The team traveled all across the country. After a briefing in Colombo from the General Secretary of the NCCSL and the Commission for Justice and Peace as well as the Centre for Policy Alternatives they traveled by road to Mannar and from there to Vaharai and Batticloa and back again to Colombo and Jaffna. In these visits they met with people at the grassroots, fisher folk, widows, human rights groups, NGOs, government agents, as well as interfaith and citizens committees. In each place their visits were organised by the local bishops and clergy working with the people. The remainder of the time they spent in Colombo to debriefing with church leaders and the NCC and meeting with government ministers, the Chief Buddhist Priest of the Belanwila Temple, members of the Jathika Hela Urumaya (JHU which is the Buddhist monks led political party that has a strong influence on the government) and a UN official.
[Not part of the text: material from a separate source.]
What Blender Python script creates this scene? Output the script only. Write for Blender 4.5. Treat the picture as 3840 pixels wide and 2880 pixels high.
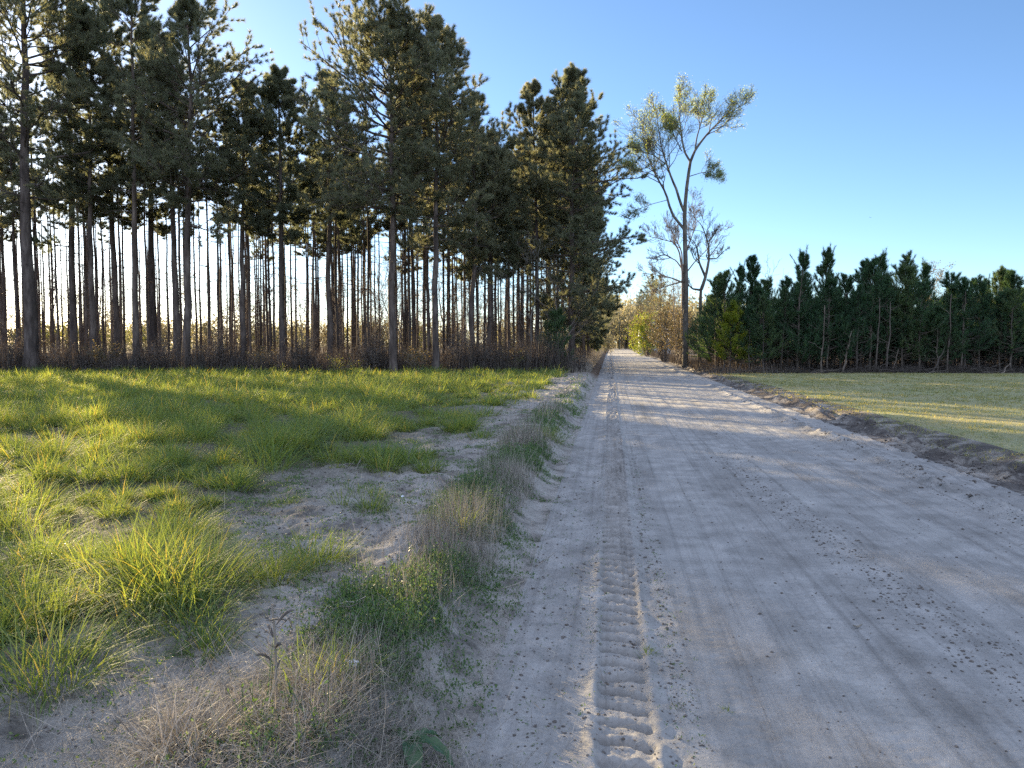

The Living Letters Team to Sri Lanka makes the following recommendations to the churches all over the world:

  • Bring Sri Lanka back to the forefront of the international efforts for peace making.
  • Empower the churches and affirm their role in building relations with other faith groups and in working for peace and reconciliation.
  • Help strengthen the efforts for inter-religious dialogue on peace. A specific proposal made was that the WCC help facilitate a dialogue between the Sri Lankan Buddhist priests and Buddhist priests from other Asian countries.
  • Identify for the people safe ways for the victims to voice out their experiences of violence - for example by facilitating their voices in the Human Rights Commission and other international fora.
  • Call on the international NGOs to continue to support the humanitarian situation, but to ensure that they work with the churches in the country, with the NCCSL, and their related organizations and with local NGOs in seeking long term solutions.
  • Bring pressure on the Sri Lankan government to restore the still relevant elements of the 2002 peace agreement and ensure their implementation; as well as put pressure on the government to re-invest and restart the peace talks.
  • Learn from the Sri Lankan context so as to strengthen the themes of the DOV and in the content of the Declaration on Just Peace.
  • Pray for the churches and people of Sri Lanka.